Von Victoria Reith | 17.04.2016
    Unter dem Namen "Demonstration des Volkes" haben Ende Januar in Stockholm rechte Gruppierungen eine Kundgebung abgehalten. Im Nachgang wurden mehrere Menschen verhaftet.
    Unter dem Namen "Demonstration des Volkes" haben Ende Januar in Stockholm rechte Gruppierungen eine Kundgebung abgehalten. Im Nachgang wurden mehrere Menschen verhaftet. (AFP - Marcus Ericsson)
    Zwei Wochen nach dem Eurovision Song Contest, einer gigantischen Show, die queer, tolerant und bunt ist, laden Neonazis in der schwedischen Hauptstadt Stockholm Gesinnungsgenossen aus dem In- und Ausland zu einer braunen Veranstaltung mit Festival- und Messecharakter ein.
    Auf der Homepage des "Manhemsdagen" gibt es nähere Infos zum Programm: Rechte Literatur und Merchandising werden angeboten - zum Beispiel Buttons mit einem regenbogenfarbenen Schirm, der vor "LGBT Propaganda" (Abkürzung für Lesbian, Gay, Bisexual und Transgender) schützen soll. Im Rahmen eines "Grillfest" mit "alten Spielen" sind zahlreiche schwedische Redner angekündigt. Einer davon, Björn Björnkvist, wird auf der Veranstaltungsseite beschrieben als "bekannt für seine treffsicheren und oft humoristischen Reden". In Wahrheit ist er mehrfach verurteilt wegen "Hetze gegen Volksgruppen".
    Nicht die erste Veranstaltung dieser Art
    Dass eine solche Veranstaltung stattfindet ist allerdings kein Novum in Stockholm. Im Januar hielten unter den Namen "Demonstration des Volkes" rechte Gruppierungen eine Kundgebung ab, in Folge derer mehrere Menschen verletzt wurden. Schweden erlebt zudem seit Herbst die stärkste Welle rechter Gewalt überhaupt.
    Was stutzig macht, ist die Finanzierung. Die Stiftung Expo, einst gegründet vom Journalisten und Schriftsteller Stieg Larsson, untersucht rechte und antidemokratische Strömungen in der Gesellschaft. Expo hat herausgefunden, dass die EU rund 400.000 Euro an die rechtextreme Partei "Allianz für Frieden und Freiheit" (APF) zahlt - und das, obwohl 2014 die Regeln verschärft wurden, um zu verhindern, dass antidemokratische Parteien Zuwendungen erhalten.
    Nur zwei Mitgliederparteien im Parlament
    Die APF hat zahlreiche Mitglieder in Europa, von denen aber nur die griechische "Goldene Morgenröte" und die deutsche NPD im EU-Parlament vertreten sind. Der Generalsekretär der APF ist der frühere Parteichef der inzwischen aufgelösten schwedischen Nazi-Partei "Svenskarnas parti" (Partei der Schweden).

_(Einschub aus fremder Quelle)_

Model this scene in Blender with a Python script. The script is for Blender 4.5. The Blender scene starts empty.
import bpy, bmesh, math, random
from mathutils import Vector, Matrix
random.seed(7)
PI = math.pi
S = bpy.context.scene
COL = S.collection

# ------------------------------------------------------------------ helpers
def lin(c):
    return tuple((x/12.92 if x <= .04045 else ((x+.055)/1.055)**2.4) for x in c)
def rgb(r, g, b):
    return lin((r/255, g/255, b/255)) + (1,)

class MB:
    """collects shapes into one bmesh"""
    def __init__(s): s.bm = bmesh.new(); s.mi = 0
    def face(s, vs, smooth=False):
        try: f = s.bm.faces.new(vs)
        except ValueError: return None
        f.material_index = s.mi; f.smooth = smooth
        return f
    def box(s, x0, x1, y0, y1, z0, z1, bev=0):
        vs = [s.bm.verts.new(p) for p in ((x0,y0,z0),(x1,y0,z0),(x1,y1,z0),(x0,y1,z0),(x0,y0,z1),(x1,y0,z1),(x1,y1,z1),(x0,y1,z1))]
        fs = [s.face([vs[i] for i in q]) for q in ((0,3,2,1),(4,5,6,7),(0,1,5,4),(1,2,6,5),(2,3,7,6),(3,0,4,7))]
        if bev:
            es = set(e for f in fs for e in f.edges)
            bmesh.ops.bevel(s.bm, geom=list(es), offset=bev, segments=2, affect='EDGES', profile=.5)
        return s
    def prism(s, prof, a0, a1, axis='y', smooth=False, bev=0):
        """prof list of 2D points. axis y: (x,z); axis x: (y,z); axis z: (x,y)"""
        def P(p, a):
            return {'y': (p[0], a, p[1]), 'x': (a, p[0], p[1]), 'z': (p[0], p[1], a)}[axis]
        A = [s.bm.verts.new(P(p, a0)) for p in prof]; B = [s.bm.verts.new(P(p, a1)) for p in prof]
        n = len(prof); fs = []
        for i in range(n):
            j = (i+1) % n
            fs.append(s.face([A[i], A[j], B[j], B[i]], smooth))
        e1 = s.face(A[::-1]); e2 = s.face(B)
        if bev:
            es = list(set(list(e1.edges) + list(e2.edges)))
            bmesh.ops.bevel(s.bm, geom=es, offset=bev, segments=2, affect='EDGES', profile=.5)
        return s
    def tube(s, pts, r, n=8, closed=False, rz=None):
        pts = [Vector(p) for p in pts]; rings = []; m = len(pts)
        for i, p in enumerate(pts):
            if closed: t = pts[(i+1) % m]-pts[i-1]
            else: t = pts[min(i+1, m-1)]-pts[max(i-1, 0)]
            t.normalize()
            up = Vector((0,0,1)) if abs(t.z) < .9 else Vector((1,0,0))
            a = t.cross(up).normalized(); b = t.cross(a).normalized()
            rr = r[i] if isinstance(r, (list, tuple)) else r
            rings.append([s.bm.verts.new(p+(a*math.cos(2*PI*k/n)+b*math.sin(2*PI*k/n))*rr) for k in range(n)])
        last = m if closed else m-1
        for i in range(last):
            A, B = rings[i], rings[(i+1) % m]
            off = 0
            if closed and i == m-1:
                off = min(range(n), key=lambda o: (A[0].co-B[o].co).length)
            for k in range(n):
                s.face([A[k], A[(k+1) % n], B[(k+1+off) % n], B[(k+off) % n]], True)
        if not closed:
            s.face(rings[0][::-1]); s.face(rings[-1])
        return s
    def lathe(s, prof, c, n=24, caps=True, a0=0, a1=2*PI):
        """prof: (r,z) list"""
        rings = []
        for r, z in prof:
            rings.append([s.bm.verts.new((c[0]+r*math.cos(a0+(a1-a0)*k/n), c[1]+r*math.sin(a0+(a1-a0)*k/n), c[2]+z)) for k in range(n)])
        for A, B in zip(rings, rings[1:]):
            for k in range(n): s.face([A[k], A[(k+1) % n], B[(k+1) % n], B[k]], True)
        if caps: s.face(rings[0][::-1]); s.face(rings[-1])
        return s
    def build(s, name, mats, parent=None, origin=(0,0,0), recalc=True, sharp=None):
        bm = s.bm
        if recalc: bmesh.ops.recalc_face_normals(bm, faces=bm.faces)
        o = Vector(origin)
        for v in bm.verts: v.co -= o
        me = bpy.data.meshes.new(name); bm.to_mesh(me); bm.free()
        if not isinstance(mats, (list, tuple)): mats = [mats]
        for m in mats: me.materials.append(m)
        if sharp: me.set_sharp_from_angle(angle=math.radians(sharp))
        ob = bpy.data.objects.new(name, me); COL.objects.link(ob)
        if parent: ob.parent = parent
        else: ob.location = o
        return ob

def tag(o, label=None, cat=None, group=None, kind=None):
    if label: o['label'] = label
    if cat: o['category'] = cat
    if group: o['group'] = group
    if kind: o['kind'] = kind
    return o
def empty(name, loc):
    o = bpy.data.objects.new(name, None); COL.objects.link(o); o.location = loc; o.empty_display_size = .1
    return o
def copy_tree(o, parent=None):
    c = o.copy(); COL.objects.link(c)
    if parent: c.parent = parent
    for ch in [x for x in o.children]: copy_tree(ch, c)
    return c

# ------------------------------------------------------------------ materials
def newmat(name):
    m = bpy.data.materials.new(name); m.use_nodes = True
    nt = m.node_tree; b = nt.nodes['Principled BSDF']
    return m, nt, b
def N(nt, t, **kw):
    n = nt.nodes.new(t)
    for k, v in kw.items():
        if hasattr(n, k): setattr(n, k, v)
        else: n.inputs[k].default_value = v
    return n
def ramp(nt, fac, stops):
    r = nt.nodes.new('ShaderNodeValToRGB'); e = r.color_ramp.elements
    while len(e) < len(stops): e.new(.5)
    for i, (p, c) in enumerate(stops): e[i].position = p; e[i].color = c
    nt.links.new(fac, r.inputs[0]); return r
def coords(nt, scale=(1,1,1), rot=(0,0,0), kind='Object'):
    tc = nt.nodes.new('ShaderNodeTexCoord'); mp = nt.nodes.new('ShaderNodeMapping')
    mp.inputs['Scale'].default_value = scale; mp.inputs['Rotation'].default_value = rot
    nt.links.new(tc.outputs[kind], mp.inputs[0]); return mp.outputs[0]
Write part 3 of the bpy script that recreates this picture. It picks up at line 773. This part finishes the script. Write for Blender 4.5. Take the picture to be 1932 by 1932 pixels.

    Neben den Zuwendungen, die direkt an die APF gingen, hat das EU-Parlament nach Informationen von Expo weitere Zuwendungen in Höhe von rund 200.000 an die Stiftung der Partei, Europa Terra Nostra, gezahlt. Europa Terra Nostra und der rechte Podcast "Motgift" (deutsch: "Gegengift") sind Gastgeber des Manhemsdagen, zudem wird neben der APF die faschistische Organisation "Nordische Jugend" bei der Veranstaltung "informieren".
    "Die Aktivitäten der Europäischen Stiftung "Europa Terra Nostra" sind finanziell unterstützt vom Europäischen Parlament." Das Parlament übernehme keine Verantwortung für die Inhalte auf der Seite.
    "Die Aktivitäten der Europäischen Stiftung "Europa Terra Nostra" sind finanziell unterstützt vom Europäischen Parlament." Das Parlament übernehme keine Verantwortung für die Inhalte auf der Seite. (Screenshot Webseite "Manhemsdagen")
    Empörung auf Seiten der Sozialdemokraten
    Die sozialdemokratische Europaparlamentarierin Marita Ulvskog schreibt bei Twitter, dass die Finanzierung durch den EU-Haushalt eine "Schande ist. Die Regeln müssen geändert werden!"
    Expo zitiert Ulvskog weiter: "Ich finde, es ist furchtbar peinlich und verstörend, dass wir diese Art von Aktivität mitfinanzieren. Eine große Mehrheit im Europäischen Parlament wäre schockiert, wenn sie davon wüsste." Ulvskog wolle nun ein Krisensitzung mit der Fraktion der Sozialdemokraten einberufen, um herauszufinden, wieso die Regeländerung offenbar gescheitert ist.
    Mit der Namenswahl "Manhems"-Tag scheinen die Veranstalter an die zwischen 1934 und 1944 pronazistische "Samfundet Manhem" ("Manhem-Gemeinschaft") anknüpfen zu wollen, wie die "taz" berichtet. Die rassistische und antisemitische Organisation beschäftigte sich unter anderem mit der "Lösung der Judenfrage".